Raw data>
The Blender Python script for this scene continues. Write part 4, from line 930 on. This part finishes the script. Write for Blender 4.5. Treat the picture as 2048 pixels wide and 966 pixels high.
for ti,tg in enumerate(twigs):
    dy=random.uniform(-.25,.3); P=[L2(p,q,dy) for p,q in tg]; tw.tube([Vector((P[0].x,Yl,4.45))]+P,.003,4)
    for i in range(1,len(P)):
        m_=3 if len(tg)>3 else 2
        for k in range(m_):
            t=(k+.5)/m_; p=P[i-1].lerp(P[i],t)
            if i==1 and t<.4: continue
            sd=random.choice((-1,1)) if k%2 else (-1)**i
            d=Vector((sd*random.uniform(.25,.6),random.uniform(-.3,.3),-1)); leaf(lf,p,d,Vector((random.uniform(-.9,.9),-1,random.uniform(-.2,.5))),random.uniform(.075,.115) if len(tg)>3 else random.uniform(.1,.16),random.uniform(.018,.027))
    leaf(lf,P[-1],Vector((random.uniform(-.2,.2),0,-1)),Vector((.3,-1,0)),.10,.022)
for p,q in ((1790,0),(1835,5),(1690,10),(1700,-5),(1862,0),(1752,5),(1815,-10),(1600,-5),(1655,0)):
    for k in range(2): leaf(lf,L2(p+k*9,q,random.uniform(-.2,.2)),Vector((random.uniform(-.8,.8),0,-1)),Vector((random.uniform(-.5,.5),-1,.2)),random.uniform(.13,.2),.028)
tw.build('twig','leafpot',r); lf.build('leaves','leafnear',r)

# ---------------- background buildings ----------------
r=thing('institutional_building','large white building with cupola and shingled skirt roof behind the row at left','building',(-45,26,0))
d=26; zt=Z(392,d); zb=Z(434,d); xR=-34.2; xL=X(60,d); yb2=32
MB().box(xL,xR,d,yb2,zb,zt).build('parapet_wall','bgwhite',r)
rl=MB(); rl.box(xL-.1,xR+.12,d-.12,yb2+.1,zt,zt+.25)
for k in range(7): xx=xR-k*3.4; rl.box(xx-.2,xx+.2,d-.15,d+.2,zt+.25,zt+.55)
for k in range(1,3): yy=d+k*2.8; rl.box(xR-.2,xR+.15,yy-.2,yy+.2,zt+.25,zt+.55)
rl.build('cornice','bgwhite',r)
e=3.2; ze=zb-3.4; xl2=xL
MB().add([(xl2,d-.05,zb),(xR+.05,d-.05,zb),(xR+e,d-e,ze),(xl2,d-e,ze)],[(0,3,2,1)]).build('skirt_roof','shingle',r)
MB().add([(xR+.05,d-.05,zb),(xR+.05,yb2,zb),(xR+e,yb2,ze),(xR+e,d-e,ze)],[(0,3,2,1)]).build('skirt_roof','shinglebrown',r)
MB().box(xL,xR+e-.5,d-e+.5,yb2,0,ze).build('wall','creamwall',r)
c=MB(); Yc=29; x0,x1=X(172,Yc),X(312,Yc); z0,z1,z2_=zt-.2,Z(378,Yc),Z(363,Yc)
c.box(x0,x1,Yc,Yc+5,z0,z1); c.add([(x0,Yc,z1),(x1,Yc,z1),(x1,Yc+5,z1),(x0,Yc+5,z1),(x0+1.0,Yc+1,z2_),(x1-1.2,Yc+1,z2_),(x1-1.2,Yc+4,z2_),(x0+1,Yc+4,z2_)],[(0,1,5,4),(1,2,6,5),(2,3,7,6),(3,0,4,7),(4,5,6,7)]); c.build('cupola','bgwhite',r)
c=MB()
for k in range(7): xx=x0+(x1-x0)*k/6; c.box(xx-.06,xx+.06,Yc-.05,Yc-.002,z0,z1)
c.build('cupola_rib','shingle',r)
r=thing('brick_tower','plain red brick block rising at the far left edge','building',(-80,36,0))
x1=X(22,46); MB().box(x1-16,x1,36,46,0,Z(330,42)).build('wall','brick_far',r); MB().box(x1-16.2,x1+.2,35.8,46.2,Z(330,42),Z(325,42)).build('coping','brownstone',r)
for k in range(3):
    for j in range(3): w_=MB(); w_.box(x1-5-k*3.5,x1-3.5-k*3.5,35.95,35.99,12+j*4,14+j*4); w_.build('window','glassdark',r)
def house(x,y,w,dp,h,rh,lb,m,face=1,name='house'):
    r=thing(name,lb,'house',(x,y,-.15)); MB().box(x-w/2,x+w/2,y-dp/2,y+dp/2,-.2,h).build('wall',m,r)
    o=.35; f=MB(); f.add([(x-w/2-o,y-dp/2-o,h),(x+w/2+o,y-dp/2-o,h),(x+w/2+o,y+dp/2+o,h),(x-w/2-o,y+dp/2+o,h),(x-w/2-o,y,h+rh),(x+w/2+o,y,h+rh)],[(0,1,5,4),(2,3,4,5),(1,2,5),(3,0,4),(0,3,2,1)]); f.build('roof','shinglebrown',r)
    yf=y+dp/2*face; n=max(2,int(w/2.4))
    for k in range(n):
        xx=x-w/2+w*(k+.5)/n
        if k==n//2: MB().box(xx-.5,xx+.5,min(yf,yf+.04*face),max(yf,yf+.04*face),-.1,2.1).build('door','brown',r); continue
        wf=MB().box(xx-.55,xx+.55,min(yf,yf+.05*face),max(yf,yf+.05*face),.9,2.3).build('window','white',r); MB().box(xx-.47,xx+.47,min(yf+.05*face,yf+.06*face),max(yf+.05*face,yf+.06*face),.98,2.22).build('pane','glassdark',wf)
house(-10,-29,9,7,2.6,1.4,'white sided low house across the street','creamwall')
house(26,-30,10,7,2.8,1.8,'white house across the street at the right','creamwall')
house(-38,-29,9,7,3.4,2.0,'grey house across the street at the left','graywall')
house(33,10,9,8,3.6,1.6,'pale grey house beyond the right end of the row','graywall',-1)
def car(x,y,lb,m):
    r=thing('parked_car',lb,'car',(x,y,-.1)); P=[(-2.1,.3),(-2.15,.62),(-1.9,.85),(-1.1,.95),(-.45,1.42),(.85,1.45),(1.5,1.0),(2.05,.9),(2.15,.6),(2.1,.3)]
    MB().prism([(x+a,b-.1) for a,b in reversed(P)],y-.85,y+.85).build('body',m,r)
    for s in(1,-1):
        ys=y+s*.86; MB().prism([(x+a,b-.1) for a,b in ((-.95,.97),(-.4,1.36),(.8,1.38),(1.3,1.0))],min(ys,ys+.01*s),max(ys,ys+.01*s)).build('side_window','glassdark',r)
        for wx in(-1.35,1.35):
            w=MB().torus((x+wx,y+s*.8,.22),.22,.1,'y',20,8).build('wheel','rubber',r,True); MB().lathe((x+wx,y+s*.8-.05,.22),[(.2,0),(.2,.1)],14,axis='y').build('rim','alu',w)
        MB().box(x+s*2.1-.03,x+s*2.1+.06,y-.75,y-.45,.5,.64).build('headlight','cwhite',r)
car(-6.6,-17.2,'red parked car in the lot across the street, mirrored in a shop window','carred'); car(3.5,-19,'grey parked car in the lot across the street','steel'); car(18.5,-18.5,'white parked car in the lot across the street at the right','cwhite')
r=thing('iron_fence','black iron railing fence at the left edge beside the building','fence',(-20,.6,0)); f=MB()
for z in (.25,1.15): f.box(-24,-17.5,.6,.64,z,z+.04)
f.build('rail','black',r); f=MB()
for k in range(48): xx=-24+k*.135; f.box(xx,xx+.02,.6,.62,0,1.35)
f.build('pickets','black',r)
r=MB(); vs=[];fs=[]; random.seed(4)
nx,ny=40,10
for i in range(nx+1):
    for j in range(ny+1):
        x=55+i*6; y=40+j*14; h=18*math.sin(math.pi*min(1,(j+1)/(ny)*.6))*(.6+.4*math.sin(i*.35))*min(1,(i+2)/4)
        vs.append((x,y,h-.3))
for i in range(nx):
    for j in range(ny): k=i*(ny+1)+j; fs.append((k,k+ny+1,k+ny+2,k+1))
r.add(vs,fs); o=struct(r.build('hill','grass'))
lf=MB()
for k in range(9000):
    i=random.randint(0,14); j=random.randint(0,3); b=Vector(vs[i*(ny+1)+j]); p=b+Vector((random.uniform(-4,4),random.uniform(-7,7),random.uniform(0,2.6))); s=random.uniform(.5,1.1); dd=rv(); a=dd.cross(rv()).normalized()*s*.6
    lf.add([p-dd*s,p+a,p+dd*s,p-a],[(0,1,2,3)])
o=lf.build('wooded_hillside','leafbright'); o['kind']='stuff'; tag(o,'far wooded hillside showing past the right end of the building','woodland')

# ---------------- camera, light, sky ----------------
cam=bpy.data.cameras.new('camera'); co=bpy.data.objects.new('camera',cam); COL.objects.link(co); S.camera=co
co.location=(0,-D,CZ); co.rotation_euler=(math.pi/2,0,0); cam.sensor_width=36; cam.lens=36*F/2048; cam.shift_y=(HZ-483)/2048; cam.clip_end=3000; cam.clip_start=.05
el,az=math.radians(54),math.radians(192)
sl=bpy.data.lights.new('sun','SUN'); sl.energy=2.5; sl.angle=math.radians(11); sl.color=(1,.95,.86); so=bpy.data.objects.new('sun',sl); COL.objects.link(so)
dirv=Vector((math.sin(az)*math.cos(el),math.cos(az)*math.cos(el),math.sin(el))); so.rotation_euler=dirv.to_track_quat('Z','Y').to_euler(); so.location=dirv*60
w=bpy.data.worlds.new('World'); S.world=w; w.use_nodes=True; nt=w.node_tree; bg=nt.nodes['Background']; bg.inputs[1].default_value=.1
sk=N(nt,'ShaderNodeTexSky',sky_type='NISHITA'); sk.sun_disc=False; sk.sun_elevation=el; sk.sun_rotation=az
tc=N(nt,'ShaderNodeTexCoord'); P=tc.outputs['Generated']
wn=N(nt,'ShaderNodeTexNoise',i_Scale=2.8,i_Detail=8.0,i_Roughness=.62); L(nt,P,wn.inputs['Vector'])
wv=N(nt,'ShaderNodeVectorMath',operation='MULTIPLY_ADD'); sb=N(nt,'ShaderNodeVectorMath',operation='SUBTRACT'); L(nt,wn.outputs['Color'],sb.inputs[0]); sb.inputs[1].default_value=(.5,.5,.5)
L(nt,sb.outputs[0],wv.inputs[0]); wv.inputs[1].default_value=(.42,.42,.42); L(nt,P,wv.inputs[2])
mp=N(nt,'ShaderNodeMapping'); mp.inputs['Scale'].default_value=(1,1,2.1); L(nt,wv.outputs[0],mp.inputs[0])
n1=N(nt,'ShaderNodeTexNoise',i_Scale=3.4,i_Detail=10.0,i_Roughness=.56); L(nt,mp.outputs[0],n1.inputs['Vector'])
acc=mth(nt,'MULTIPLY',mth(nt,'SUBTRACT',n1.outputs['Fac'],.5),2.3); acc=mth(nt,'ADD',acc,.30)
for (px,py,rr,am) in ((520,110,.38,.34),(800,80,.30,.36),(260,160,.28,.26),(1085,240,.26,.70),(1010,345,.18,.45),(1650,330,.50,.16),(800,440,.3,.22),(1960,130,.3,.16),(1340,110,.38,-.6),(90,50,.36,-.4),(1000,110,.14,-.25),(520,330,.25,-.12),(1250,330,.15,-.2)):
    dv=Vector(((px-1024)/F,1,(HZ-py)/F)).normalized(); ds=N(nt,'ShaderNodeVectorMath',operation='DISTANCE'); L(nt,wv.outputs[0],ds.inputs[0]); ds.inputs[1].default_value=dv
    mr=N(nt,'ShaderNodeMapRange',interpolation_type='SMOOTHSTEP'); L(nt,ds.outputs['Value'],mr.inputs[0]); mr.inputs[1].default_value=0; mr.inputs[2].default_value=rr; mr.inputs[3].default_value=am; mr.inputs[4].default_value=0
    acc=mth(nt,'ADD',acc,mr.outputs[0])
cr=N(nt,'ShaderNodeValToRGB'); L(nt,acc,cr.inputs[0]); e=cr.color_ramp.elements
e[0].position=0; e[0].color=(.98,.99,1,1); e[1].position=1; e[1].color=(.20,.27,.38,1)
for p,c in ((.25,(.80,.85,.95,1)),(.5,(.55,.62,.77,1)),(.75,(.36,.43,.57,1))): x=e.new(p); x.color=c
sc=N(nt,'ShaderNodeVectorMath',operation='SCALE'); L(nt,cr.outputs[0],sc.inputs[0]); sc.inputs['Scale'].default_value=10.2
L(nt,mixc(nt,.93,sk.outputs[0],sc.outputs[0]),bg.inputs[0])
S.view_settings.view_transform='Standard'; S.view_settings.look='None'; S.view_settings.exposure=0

Task to carry out> Print exactly, and only, the lines beginning at the top of the listing and ending at the line with "tw.build('twig','leafpot',r); lf.build('leaves','leafnear',r)".

Answer to this problem>
The Blender Python script for this scene continues. Write part 4, from line 930 on. This part finishes the script. Write for Blender 4.5. Treat the picture as 2048 pixels wide and 966 pixels high.
for ti,tg in enumerate(twigs):
    dy=random.uniform(-.25,.3); P=[L2(p,q,dy) for p,q in tg]; tw.tube([Vector((P[0].x,Yl,4.45))]+P,.003,4)
    for i in range(1,len(P)):
        m_=3 if len(tg)>3 else 2
        for k in range(m_):
            t=(k+.5)/m_; p=P[i-1].lerp(P[i],t)
            if i==1 and t<.4: continue
            sd=random.choice((-1,1)) if k%2 else (-1)**i
            d=Vector((sd*random.uniform(.25,.6),random.uniform(-.3,.3),-1)); leaf(lf,p,d,Vector((random.uniform(-.9,.9),-1,random.uniform(-.2,.5))),random.uniform(.075,.115) if len(tg)>3 else random.uniform(.1,.16),random.uniform(.018,.027))
    leaf(lf,P[-1],Vector((random.uniform(-.2,.2),0,-1)),Vector((.3,-1,0)),.10,.022)
for p,q in ((1790,0),(1835,5),(1690,10),(1700,-5),(1862,0),(1752,5),(1815,-10),(1600,-5),(1655,0)):
    for k in range(2): leaf(lf,L2(p+k*9,q,random.uniform(-.2,.2)),Vector((random.uniform(-.8,.8),0,-1)),Vector((random.uniform(-.5,.5),-1,.2)),random.uniform(.13,.2),.028)
tw.build('twig','leafpot',r); lf.build('leaves','leafnear',r)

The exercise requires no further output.